(Stored entries)

----------------------------------------

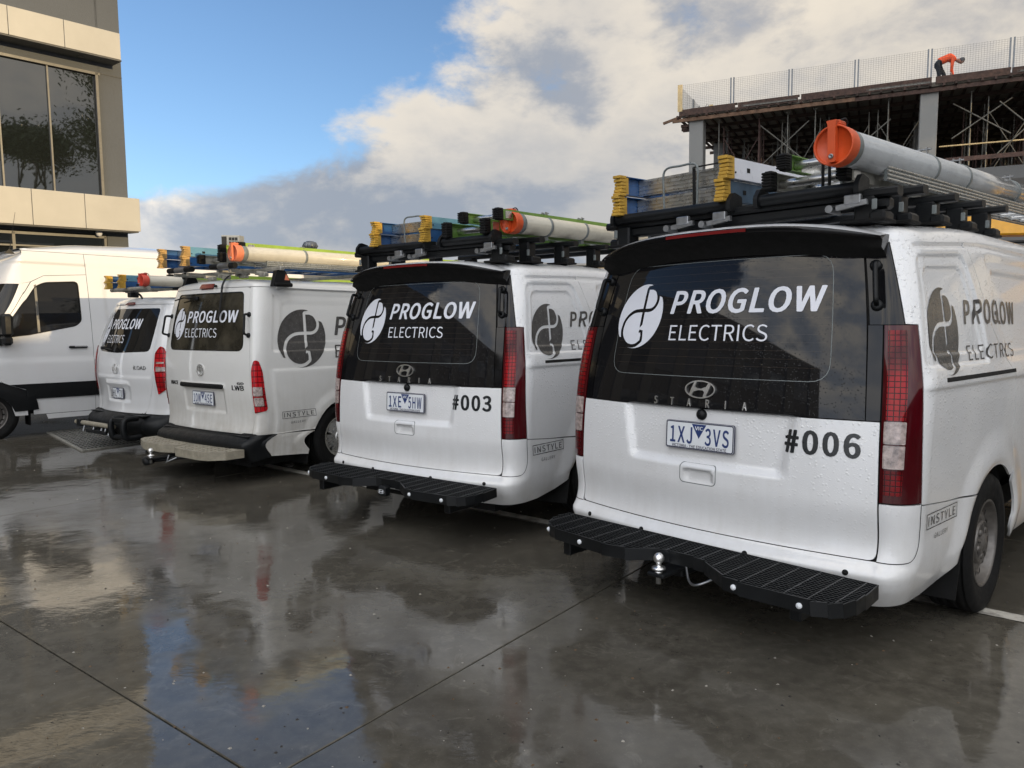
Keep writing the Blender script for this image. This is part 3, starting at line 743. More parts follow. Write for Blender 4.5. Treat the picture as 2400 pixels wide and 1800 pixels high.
def side_decals(body, parent, side, cy_, cz, rr, py0, py1, pz, ph, ey0, ey1, ez, eh, box, dark='decal_grey', off=.003):
    """lettering on a side, side=+1 right: text runs forward"""
    A = body.a_of_y
    def mp(V, y0=None):
        return [((A(x) if side > 0 else -A(x)), y) for x, y in V]
    sg = 1
    V, F = EMB
    sh = -.10
    pts = [(cy_+side*0+ (p[0]*rr), cz+p[1]*rr*1.0) for p in V]
    if side < 0:
        pts = [(2*cy_-p[0], p[1]) for p in pts]
    decal(body, 'side_emblem', mp(pts), F, dark, parent, off, mx=.016)
    def word(t, y0, y1, z, h, bold, shear, name, mat, sub=1):
        V, F = text2d(t, h, bold, shear, 1.08, sub=sub); V = fit(V, y0, y1)
        if side < 0: V = [(y0+y1-x, y) for x, y in V]
        decal(body, name, mp([(x, y+z) for x, y in V]), F, mat, parent, off, mx=.014)
    word('PROGLOW', py0, py1, pz, ph, .046, .16, 'side_name', dark, 2)
    word('ELECTRICS', ey0, ey1, ez, eh, -.004, 0, 'side_subtitle', dark, 1)
    bx0, bx1, bz0, bz1 = box
    o = [(bx0, bz0), (bx1, bz0), (bx1, bz1), (bx0, bz1)]; t = .004; i = [(bx0+t, bz0+t), (bx1-t, bz0+t), (bx1-t, bz1-t), (bx0+t, bz1-t)]
    oo = resample(o, .03); V = []; F = []
    K = len(oo)
    cx, cz2 = (bx0+bx1)/2, (bz0+bz1)/2; hx, hz = (bx1-bx0)/2, (bz1-bz0)/2
    ii = [(cx+(p[0]-cx)*(hx-t)/hx, cz2+(p[1]-cz2)*(hz-t)/hz) for p in oo]
    V = oo+ii; F = [(k, (k+1) % K, K+(k+1) % K, K+k) for k in range(K)]
    if side < 0: V = [(bx0+bx1-p[0], p[1]) for p in V]
    decal(body, 'partner_frame', mp(V), F, 'decal_black', parent, off)
    word('INSTYLE', bx0+.02, bx1-.02, bz0+(bz1-bz0)*.2, (bz1-bz0)*.58, 0.0, 0, 'partner_name', 'decal_black')
    word('GALLERY', bx0+(bx1-bx0)*.26, bx1-(bx1-bx0)*.30, bz0-.052, .022, -.002, 0, 'partner_subtitle', 'decal_black')
def grab_handle(body, parent, a, z0, z1, out=.055, mat='black_plastic', sidew=0.0, name='grab_handle'):
    p0, n0 = body.frame(a, z0); p1, n1 = body.frame(a, z1)
    m = MB(); q = [p0+n0*.005, p0+n0*out*.85+(p1-p0)*.04, p0+n0*out+(p1-p0)*.14, p0+n0*out+(p1-p0)*.5, p1+n1*out-(p1-p0)*.14, p1+n1*out*.85-(p1-p0)*.04, p1+n1*.005]
    m.tube(catmull([tuple(v) for v in q], 4), .011, 8, mat)
    for p, n in ((p0, n0), (p1, n1)): m.lathe([(.024, 0), (.024, .010), (.016, .016), (.001, .016)], p, n, 12, mat)
    o = m.build(name, None, parent)
    m = MB()
    for p, n in ((p0, n0), (p1, n1)): m.lathe([(.009, .014), (.009, .022), (.005, .026), (.0005, .026)], p+Vector((0, 0, .0)), n, 10)
    m.build('bolt', 'galv', o)
    return o
def tow_ball(parent, x, y, z, cover=False):
    m = MB(); m.box((x, y+.10, z-.075), (.09, .26, .018), 'black_plastic', .004); m.box((x, y+.25, z-.09), (.07, .22, .06), 'black_plastic', .006)
    o = m.build('tow_tongue', None, parent)
    m = MB(); m.lathe([(.0005, .026), (.012, .0225), (.020, .015), (.025, .004), (.025, -.006), (.020, -.016), (.013, -.021), (.012, -.035), (.016, -.040), (.032, -.043), (.032, -.052), (.018, -.055), (.018, -.066), (.026, -.067), (.026, -.084), (.012, -.085), (.012, -.120), (.0005, -.120)], (x, y, z), (0, 0, 1), 24)
    m.build('tow_ball', 'chrome', o)
    m = MB()
    m.tube(catmull([(x+.05, y+.15, z-.06), (x+.10, y+.10, z-.11), (x+.17, y+.06, z-.10), (x+.24, y+.12, z-.06)], 5), .006, 6)
    m.build('safety_chain', 'galv', o)
    return o
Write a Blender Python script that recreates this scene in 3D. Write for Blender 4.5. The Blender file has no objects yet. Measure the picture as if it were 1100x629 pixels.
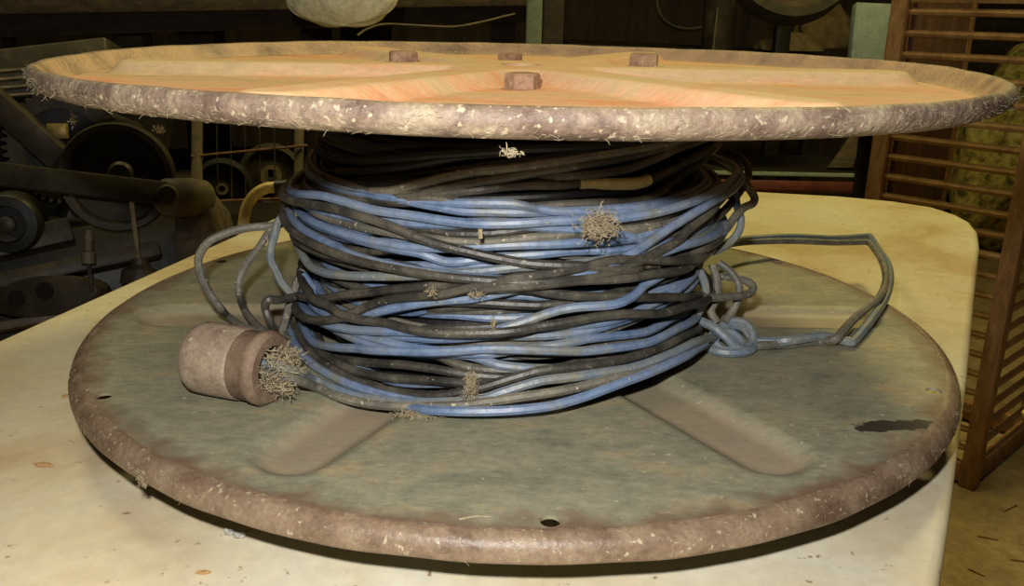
import bpy, bmesh, math, random
import numpy as np
from mathutils import Vector, Matrix
random.seed(7); rng = np.random.default_rng(7)
S = bpy.context.scene; COL = S.collection
PI = math.pi

# ------------------------------------------------------------------ camera
F_PX, W, H = 978.37, 1100.0, 629.0
CAM = np.array([0.0, -.5724, .2]); YAW, PITCH, ROLL = -.00451, .3057, .0203
fw = np.array([math.sin(YAW)*math.cos(PITCH), math.cos(YAW)*math.cos(PITCH), -math.sin(PITCH)])
r0 = np.cross(fw, [0, 0, 1.]); r0 /= np.linalg.norm(r0); u0 = np.cross(r0, fw)
rt = math.cos(ROLL)*r0 + math.sin(ROLL)*u0; up = -math.sin(ROLL)*r0 + math.cos(ROLL)*u0
cd = bpy.data.cameras.new('camera'); cam = bpy.data.objects.new('camera', cd); COL.objects.link(cam)
cam.matrix_world = Matrix((( rt[0], up[0], -fw[0], CAM[0]), (rt[1], up[1], -fw[1], CAM[1]), (rt[2], up[2], -fw[2], CAM[2]), (0, 0, 0, 1)))
cd.sensor_width = 36; cd.lens = 36*F_PX/W; cd.clip_start = .01; cd.clip_end = 50
S.camera = cam

def ray(px, py): return fw + rt*(px-W/2)/F_PX - up*(py-H/2)/F_PX
def P(px, py, D): return CAM + ray(px, py)*D                  # point at depth D
def on_z(px, py, z): v = ray(px, py); return CAM + v*(z-CAM[2])/v[2]
def on_y(px, py, y): v = ray(px, py); return CAM + v*(y-CAM[1])/v[1]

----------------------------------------

All of the lines above should be printed exactly, minus the pictures.

Keep writing the Blender script for this image. This is part 3, starting at line 743. More parts follow. Write for Blender 4.5. Treat the picture as 2400 pixels wide and 1800 pixels high.
def side_decals(body, parent, side, cy_, cz, rr, py0, py1, pz, ph, ey0, ey1, ez, eh, box, dark='decal_grey', off=.003):
    """lettering on a side, side=+1 right: text runs forward"""
    A = body.a_of_y
    def mp(V, y0=None):
        return [((A(x) if side > 0 else -A(x)), y) for x, y in V]
    sg = 1
    V, F = EMB
    sh = -.10
    pts = [(cy_+side*0+ (p[0]*rr), cz+p[1]*rr*1.0) for p in V]
    if side < 0:
        pts = [(2*cy_-p[0], p[1]) for p in pts]
    decal(body, 'side_emblem', mp(pts), F, dark, parent, off, mx=.016)
    def word(t, y0, y1, z, h, bold, shear, name, mat, sub=1):
        V, F = text2d(t, h, bold, shear, 1.08, sub=sub); V = fit(V, y0, y1)
        if side < 0: V = [(y0+y1-x, y) for x, y in V]
        decal(body, name, mp([(x, y+z) for x, y in V]), F, mat, parent, off, mx=.014)
    word('PROGLOW', py0, py1, pz, ph, .046, .16, 'side_name', dark, 2)
    word('ELECTRICS', ey0, ey1, ez, eh, -.004, 0, 'side_subtitle', dark, 1)
    bx0, bx1, bz0, bz1 = box
    o = [(bx0, bz0), (bx1, bz0), (bx1, bz1), (bx0, bz1)]; t = .004; i = [(bx0+t, bz0+t), (bx1-t, bz0+t), (bx1-t, bz1-t), (bx0+t, bz1-t)]
    oo = resample(o, .03); V = []; F = []
    K = len(oo)
    cx, cz2 = (bx0+bx1)/2, (bz0+bz1)/2; hx, hz = (bx1-bx0)/2, (bz1-bz0)/2
    ii = [(cx+(p[0]-cx)*(hx-t)/hx, cz2+(p[1]-cz2)*(hz-t)/hz) for p in oo]
    V = oo+ii; F = [(k, (k+1) % K, K+(k+1) % K, K+k) for k in range(K)]
    if side < 0: V = [(bx0+bx1-p[0], p[1]) for p in V]
    decal(body, 'partner_frame', mp(V), F, 'decal_black', parent, off)
    word('INSTYLE', bx0+.02, bx1-.02, bz0+(bz1-bz0)*.2, (bz1-bz0)*.58, 0.0, 0, 'partner_name', 'decal_black')
    word('GALLERY', bx0+(bx1-bx0)*.26, bx1-(bx1-bx0)*.30, bz0-.052, .022, -.002, 0, 'partner_subtitle', 'decal_black')
def grab_handle(body, parent, a, z0, z1, out=.055, mat='black_plastic', sidew=0.0, name='grab_handle'):
    p0, n0 = body.frame(a, z0); p1, n1 = body.frame(a, z1)
    m = MB(); q = [p0+n0*.005, p0+n0*out*.85+(p1-p0)*.04, p0+n0*out+(p1-p0)*.14, p0+n0*out+(p1-p0)*.5, p1+n1*out-(p1-p0)*.14, p1+n1*out*.85-(p1-p0)*.04, p1+n1*.005]
    m.tube(catmull([tuple(v) for v in q], 4), .011, 8, mat)
    for p, n in ((p0, n0), (p1, n1)): m.lathe([(.024, 0), (.024, .010), (.016, .016), (.001, .016)], p, n, 12, mat)
    o = m.build(name, None, parent)
    m = MB()
    for p, n in ((p0, n0), (p1, n1)): m.lathe([(.009, .014), (.009, .022), (.005, .026), (.0005, .026)], p+Vector((0, 0, .0)), n, 10)
    m.build('bolt', 'galv', o)
    return o
def tow_ball(parent, x, y, z, cover=False):
    m = MB(); m.box((x, y+.10, z-.075), (.09, .26, .018), 'black_plastic', .004); m.box((x, y+.25, z-.09), (.07, .22, .06), 'black_plastic', .006)
    o = m.build('tow_tongue', None, parent)
    m = MB(); m.lathe([(.0005, .026), (.012, .0225), (.020, .015), (.025, .004), (.025, -.006), (.020, -.016), (.013, -.021), (.012, -.035), (.016, -.040), (.032, -.043), (.032, -.052), (.018, -.055), (.018, -.066), (.026, -.067), (.026, -.084), (.012, -.085), (.012, -.120), (.0005, -.120)], (x, y, z), (0, 0, 1), 24)
    m.build('tow_ball', 'chrome', o)
    m = MB()
    m.tube(catmull([(x+.05, y+.15, z-.06), (x+.10, y+.10, z-.11), (x+.17, y+.06, z-.10), (x+.24, y+.12, z-.06)], 5), .006, 6)
    m.build('safety_chain', 'galv', o)
    return o
Write a Blender Python script that recreates this scene in 3D. Write for Blender 4.5. The Blender file has no objects yet. Measure the picture as if it were 1100x629 pixels.
import bpy, bmesh, math, random
import numpy as np
from mathutils import Vector, Matrix
random.seed(7); rng = np.random.default_rng(7)
S = bpy.context.scene; COL = S.collection
PI = math.pi

# ------------------------------------------------------------------ camera
F_PX, W, H = 978.37, 1100.0, 629.0
CAM = np.array([0.0, -.5724, .2]); YAW, PITCH, ROLL = -.00451, .3057, .0203
fw = np.array([math.sin(YAW)*math.cos(PITCH), math.cos(YAW)*math.cos(PITCH), -math.sin(PITCH)])
r0 = np.cross(fw, [0, 0, 1.]); r0 /= np.linalg.norm(r0); u0 = np.cross(r0, fw)
rt = math.cos(ROLL)*r0 + math.sin(ROLL)*u0; up = -math.sin(ROLL)*r0 + math.cos(ROLL)*u0
cd = bpy.data.cameras.new('camera'); cam = bpy.data.objects.new('camera', cd); COL.objects.link(cam)
cam.matrix_world = Matrix((( rt[0], up[0], -fw[0], CAM[0]), (rt[1], up[1], -fw[1], CAM[1]), (rt[2], up[2], -fw[2], CAM[2]), (0, 0, 0, 1)))
cd.sensor_width = 36; cd.lens = 36*F_PX/W; cd.clip_start = .01; cd.clip_end = 50
S.camera = cam

def ray(px, py): return fw + rt*(px-W/2)/F_PX - up*(py-H/2)/F_PX
def P(px, py, D): return CAM + ray(px, py)*D                  # point at depth D
def on_z(px, py, z): v = ray(px, py); return CAM + v*(z-CAM[2])/v[2]
def on_y(px, py, y): v = ray(px, py); return CAM + v*(y-CAM[1])/v[1]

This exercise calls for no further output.